I explored how the whole trajectory could be represented with a visual residual effect based on the previous week’s climbing trajectory, which I found to be sufficient to represent every moment of moving.

Attending the VA Museum on Friday, I recorded the dynamic behaviour of a female dancer’s body as she interacted with the interactive video work. So I used this recording as an iteration of this week’s project to explore and choose to further experiment with dynamic representations of the human body’s movement trajectory.

The iteration of this week is an attempt to visualise the trajectory of the human body. However, we cannot see the whole trajectory, but if we cross the time limit, we can imagine the whole trajectory, just like this dynamic residual image.
Tried to represent the time trajectory presented in this 25 second video in the form of a flip book. When you quickly flip through the book, you can see the dynamic trajectory of the 25 seconds of video in a flash. This means going beyond the limits of time and presenting the trajectory of time in four dimensions.

Tried to overlap all the moving trajectories of these 25 seconds and used them to represent this time trajectory as well.

These are my references from this project and they have had some influence on the direction of my iteration this week.

This dance work was inspired by the emotions expressed in the body movements through dance as a way of showing the interaction and dependence of disabled people on each other and space.
This form of dance influenced my visualisation of human movement, that is, the use of five dots as a graphic representation of the human body’s dynamics in space.
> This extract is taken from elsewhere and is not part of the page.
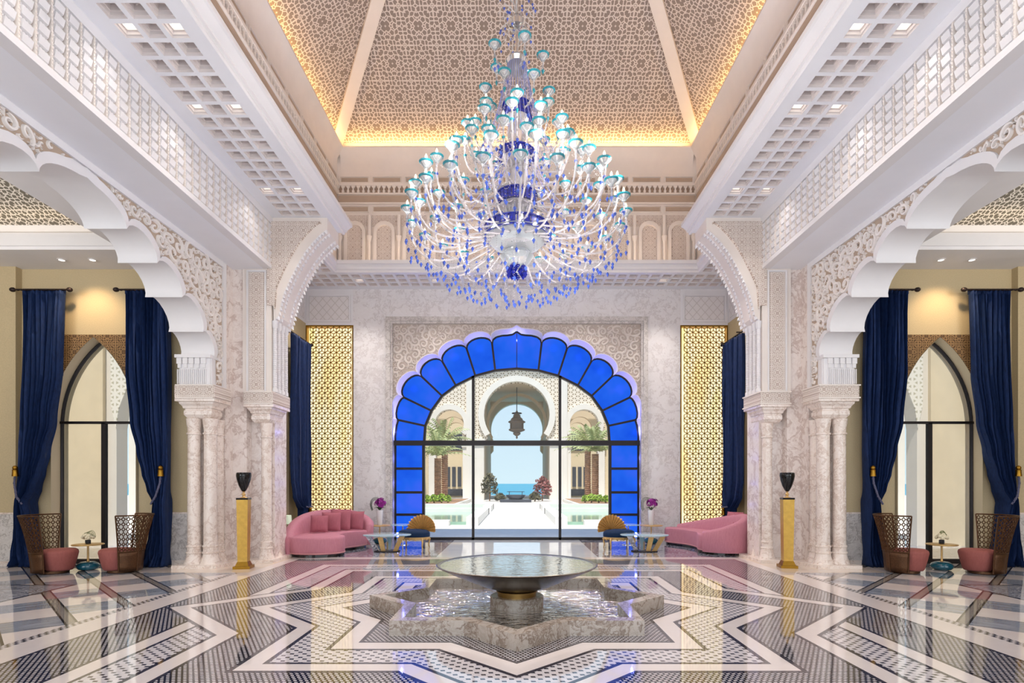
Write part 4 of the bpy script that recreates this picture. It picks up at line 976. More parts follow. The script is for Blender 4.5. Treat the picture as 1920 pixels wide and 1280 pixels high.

Influenced me the most was the idea mentioned in this book, “People are four-dimensional creature, existing not only in space but also in the timeline of four-dimensional space, and must follow the laws of the passage of time, so we can only see the dynamics of the current second.”
However, if one looks across time, the dynamic trajectory of the human body over a period of time is strung out like a very long worm, and the length of this dynamic trajectory is the length of time rather than the length of the distance moved. Just as in a human life from birth to old age, the length of this trajectory is the length of a lifetime.